Simple answer: NO. It’s important.

But I have some issues.

Last month, the Trademark Trial and Appeal Board denied registration to an applicant who applied to register the mark MARIJUANAVILLE in classes 25 and 35 for clothing and retail services, respectively. The gist of the denial was that MARGARITAVILLE is a registered and famous mark, and MARIJUANAVILLE is likely to cause consumer confusion with that mark. Therefore, no mark for you.

(As a side note, reading through the Boards decision, in Jimmy Buffet’s declaration he state that he has played Margaritaville at every single one of his concerts since 1977—that’s impressive, and kinda hard to believe.)

Anyway, I won’t belabor the reasoning, but essentially, the marks were too similar.

One thing struck me—and then raised my ire for differences in registration and infringement—the applicant didn’t contend that the MARIJUANAVILLE mark was a parody.

A parody is like a joke. I wrote a post about the My Other Bag… business, which is a parody on expensive bags, and was recognized as such (multiple times). Most important, as it relates to the issues here, if something is a parody, it, by definition, does not cause confusion!

In assessing parody for infringement purposes (which are the only purposes, because the Board doesn’t assess parody), consumer confusion is analyzed. Parody is parody only if, 1) the mark in some way leads someone to believe that it is or is supposed to be another mark; and 2) it is clear that it is actually not that other mark, but is a joke about that mark. Parody cannot be present—at least in trademark law—if a person may be confused about source, association, etc.

Time and time again the Board claims to not accept or assess parody, but simply states that it decides if there is a likelihood of confusion between marks. (But parody looks to confusion, but, ok, whatever.)

I can understand the reasoning why. Registration is an ex parte process and therefore any third party that may be harmed by registration doesn’t get to way in, unless they oppose the mark. If a response to an Office action includes parody, the third party doesn’t get to weigh in. 

But an opposition is a valid procedure. If the parody contention seems valid to an examining attorney, let it move on to opposition. Both sides can present evidence, and the Board can decide if the mark is valid or not. The process is not identical to infringement in federal courts, but it’s similar.
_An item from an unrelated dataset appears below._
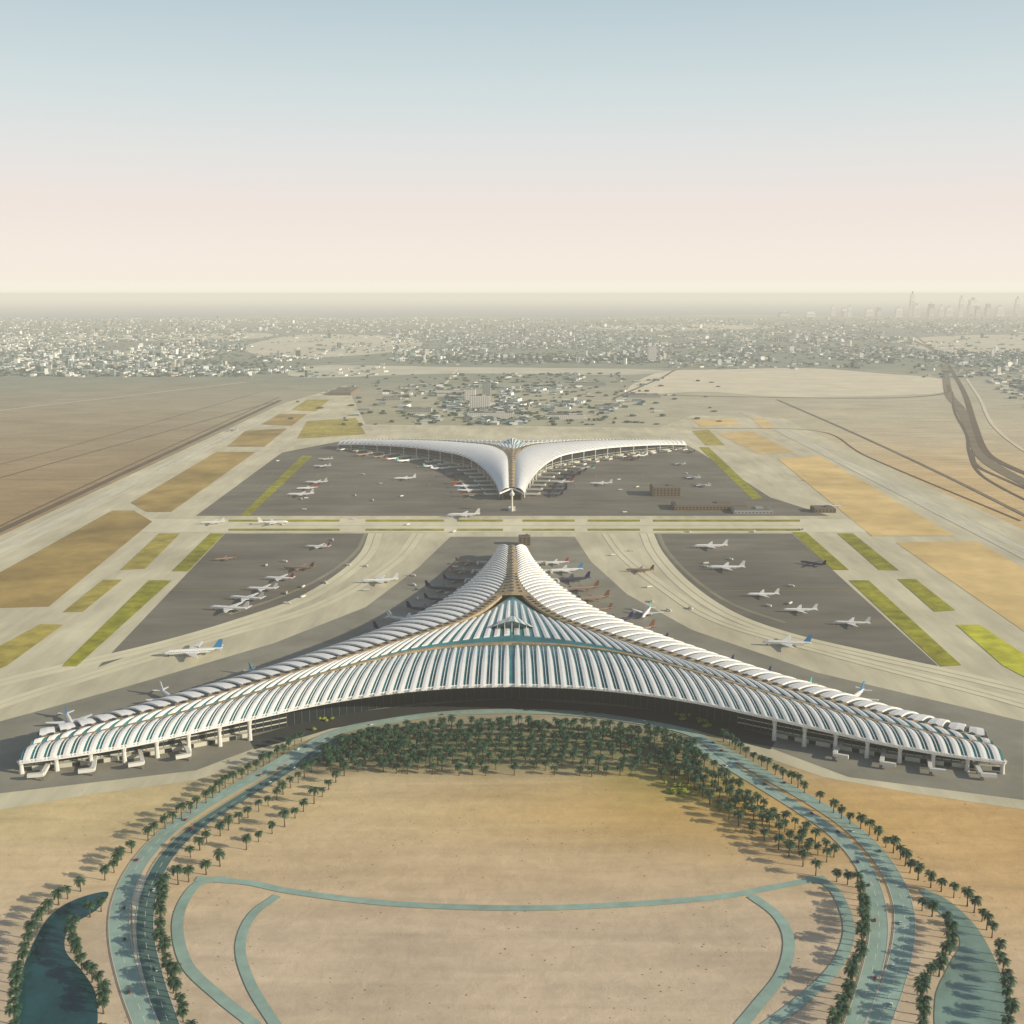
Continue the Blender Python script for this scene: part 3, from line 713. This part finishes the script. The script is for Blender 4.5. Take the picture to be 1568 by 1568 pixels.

So here, with MARIJUANAVILLE, both should have been able to present evidence for why the mark is parodic and why it is not. (the application was for an intent to use, which I agree makes a parody determination more difficult, but it still could be raised.)

In my opinion, trademark registration and trademark infringement go hand-in-hand (or hand-in-glove, whatever the correct expression is). Well, they should, but apparently they don’t. And parody is not the only time registration and infringement don’t align.

Look at The Slants case. If denied registration (which is still under review) they may still be able to fully enforce their mark in court. Or maybe not. Why deny registration, yet allow for enforcement in court? The dichotomy does not make sense to me.

To be sure, the vast majority of the time, trademark registration and infringement align. But not all the time, and I think that’s a problem. And I’m not talking about the factual decision by either the Board or a federal court. Of course the outcome could differ, but the process should be the same.

As far as I understand registration, one of its purposes, if not its main purpose, is to determine a person’s rights in a mark. If that determination is different at the Board than it is at federal courts, the system is weakened.

Registration is also supposed to be a means for giving notice to third parties. Notice that the mark is a source identifier for a business, and third parties shouldn’t use it (or something that would cause confusion). But even if a mark doesn’t or can’t obtain registration, a third party may still be accountable for infringement in a federal court—in the same way that they would be held accountable for a registered mark (with some procedural differences).

And to gum it up even more, SCOTUS has held that decisions at the Board can create issue preclusion. So the outcome there may apply to a federal court. Presumably it would not apply where the Board and court take different approaches in their assessment, but maybe (in B&B the likelihood of confusion tests were different, and issue preclusion still applied).

For me, registration and infringement need to better align. If a federal court decides that a party can use a certain mark, and has rights in that mark, then the Trademark Office should at least go through the same process when deciding if that same party has rights in the same mark (likelihood of confusion tests aside—or maybe not). Otherwise, there’s cause for confusion. And isn’t the whole point to reduce confusion?